EXERCISE DETAILS
Restate the whole listing word for word. Pictures are left out.

Stored data entries
++++++++

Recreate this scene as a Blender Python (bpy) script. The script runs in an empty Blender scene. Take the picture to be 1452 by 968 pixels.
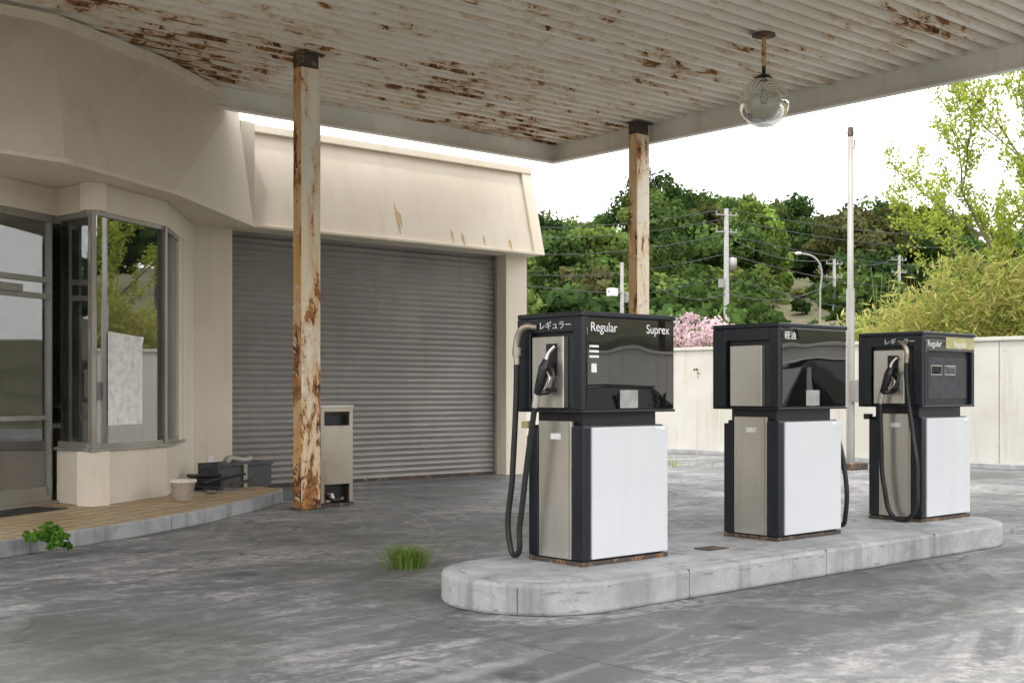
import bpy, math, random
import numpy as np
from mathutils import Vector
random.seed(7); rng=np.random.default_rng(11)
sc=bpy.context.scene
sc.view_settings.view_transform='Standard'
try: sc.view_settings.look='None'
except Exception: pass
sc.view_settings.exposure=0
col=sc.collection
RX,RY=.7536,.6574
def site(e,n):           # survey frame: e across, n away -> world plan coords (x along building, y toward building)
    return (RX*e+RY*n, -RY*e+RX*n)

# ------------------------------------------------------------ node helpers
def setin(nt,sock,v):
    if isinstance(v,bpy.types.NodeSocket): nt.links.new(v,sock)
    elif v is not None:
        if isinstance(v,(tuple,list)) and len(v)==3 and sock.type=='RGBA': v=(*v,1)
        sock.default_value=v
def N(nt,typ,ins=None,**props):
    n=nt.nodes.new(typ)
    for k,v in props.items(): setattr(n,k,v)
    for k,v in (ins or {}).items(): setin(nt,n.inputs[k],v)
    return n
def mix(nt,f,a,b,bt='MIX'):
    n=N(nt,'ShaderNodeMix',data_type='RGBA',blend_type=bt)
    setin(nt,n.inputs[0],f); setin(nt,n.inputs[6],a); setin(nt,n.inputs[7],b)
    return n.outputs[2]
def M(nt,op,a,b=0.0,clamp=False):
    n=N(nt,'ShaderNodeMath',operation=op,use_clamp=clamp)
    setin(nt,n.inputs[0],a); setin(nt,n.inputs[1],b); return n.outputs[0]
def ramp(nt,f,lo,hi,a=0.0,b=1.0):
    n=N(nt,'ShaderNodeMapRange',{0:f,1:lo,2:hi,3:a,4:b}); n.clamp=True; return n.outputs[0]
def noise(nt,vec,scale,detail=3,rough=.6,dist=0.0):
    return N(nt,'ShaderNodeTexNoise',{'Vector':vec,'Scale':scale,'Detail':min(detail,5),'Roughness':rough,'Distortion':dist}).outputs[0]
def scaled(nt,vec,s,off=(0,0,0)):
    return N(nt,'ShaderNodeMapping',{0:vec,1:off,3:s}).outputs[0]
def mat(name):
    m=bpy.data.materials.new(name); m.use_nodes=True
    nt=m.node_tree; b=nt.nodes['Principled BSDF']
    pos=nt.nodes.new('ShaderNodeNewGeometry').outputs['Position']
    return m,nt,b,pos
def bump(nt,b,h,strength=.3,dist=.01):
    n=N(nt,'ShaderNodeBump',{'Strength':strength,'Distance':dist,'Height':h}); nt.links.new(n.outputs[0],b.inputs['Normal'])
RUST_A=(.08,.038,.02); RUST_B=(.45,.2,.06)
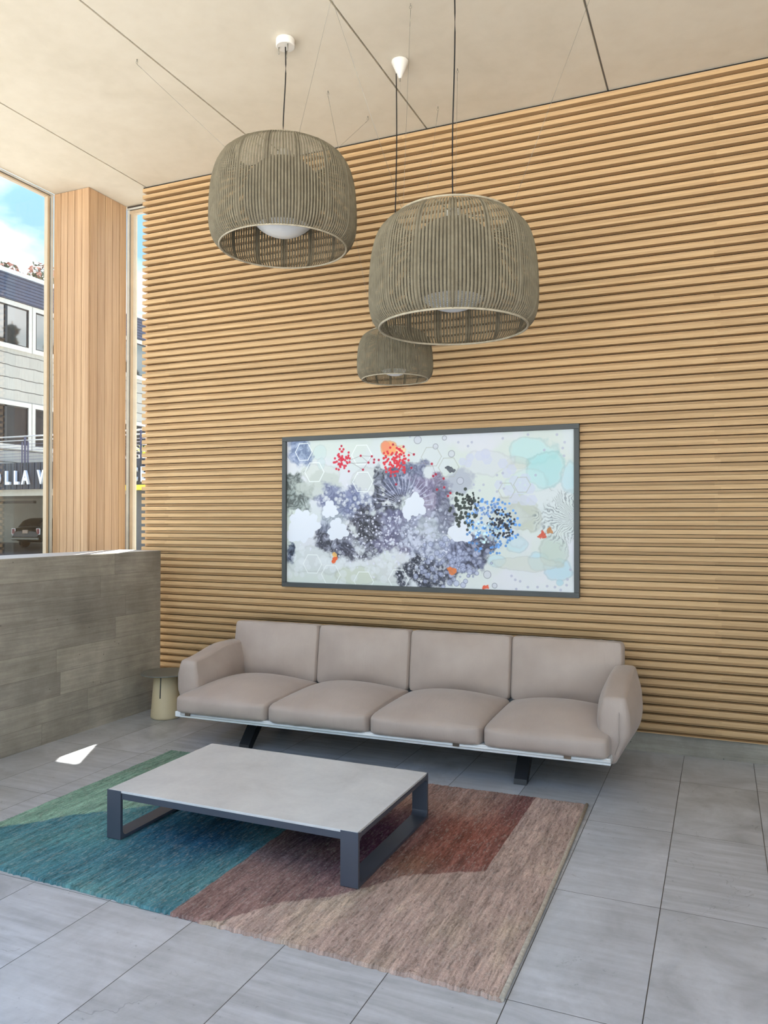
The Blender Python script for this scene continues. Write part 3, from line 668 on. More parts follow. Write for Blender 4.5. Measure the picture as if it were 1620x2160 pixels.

++++++++

COMPLETED EXERCISE
Recreate this scene as a Blender Python (bpy) script. The script runs in an empty Blender scene. Take the picture to be 1452 by 968 pixels.
import bpy, math, random
import numpy as np
from mathutils import Vector
random.seed(7); rng=np.random.default_rng(11)
sc=bpy.context.scene
sc.view_settings.view_transform='Standard'
try: sc.view_settings.look='None'
except Exception: pass
sc.view_settings.exposure=0
col=sc.collection
RX,RY=.7536,.6574
def site(e,n):           # survey frame: e across, n away -> world plan coords (x along building, y toward building)
    return (RX*e+RY*n, -RY*e+RX*n)

# ------------------------------------------------------------ node helpers
def setin(nt,sock,v):
    if isinstance(v,bpy.types.NodeSocket): nt.links.new(v,sock)
    elif v is not None:
        if isinstance(v,(tuple,list)) and len(v)==3 and sock.type=='RGBA': v=(*v,1)
        sock.default_value=v
def N(nt,typ,ins=None,**props):
    n=nt.nodes.new(typ)
    for k,v in props.items(): setattr(n,k,v)
    for k,v in (ins or {}).items(): setin(nt,n.inputs[k],v)
    return n
def mix(nt,f,a,b,bt='MIX'):
    n=N(nt,'ShaderNodeMix',data_type='RGBA',blend_type=bt)
    setin(nt,n.inputs[0],f); setin(nt,n.inputs[6],a); setin(nt,n.inputs[7],b)
    return n.outputs[2]
def M(nt,op,a,b=0.0,clamp=False):
    n=N(nt,'ShaderNodeMath',operation=op,use_clamp=clamp)
    setin(nt,n.inputs[0],a); setin(nt,n.inputs[1],b); return n.outputs[0]
def ramp(nt,f,lo,hi,a=0.0,b=1.0):
    n=N(nt,'ShaderNodeMapRange',{0:f,1:lo,2:hi,3:a,4:b}); n.clamp=True; return n.outputs[0]
def noise(nt,vec,scale,detail=3,rough=.6,dist=0.0):
    return N(nt,'ShaderNodeTexNoise',{'Vector':vec,'Scale':scale,'Detail':min(detail,5),'Roughness':rough,'Distortion':dist}).outputs[0]
def scaled(nt,vec,s,off=(0,0,0)):
    return N(nt,'ShaderNodeMapping',{0:vec,1:off,3:s}).outputs[0]
def mat(name):
    m=bpy.data.materials.new(name); m.use_nodes=True
    nt=m.node_tree; b=nt.nodes['Principled BSDF']
    pos=nt.nodes.new('ShaderNodeNewGeometry').outputs['Position']
    return m,nt,b,pos
def bump(nt,b,h,strength=.3,dist=.01):
    n=N(nt,'ShaderNodeBump',{'Strength':strength,'Distance':dist,'Height':h}); nt.links.new(n.outputs[0],b.inputs['Normal'])
RUST_A=(.08,.038,.02); RUST_B=(.45,.2,.06)
The Blender Python script for this scene continues. Write part 3, from line 668 on. More parts follow. Write for Blender 4.5. Measure the picture as if it were 1620x2160 pixels.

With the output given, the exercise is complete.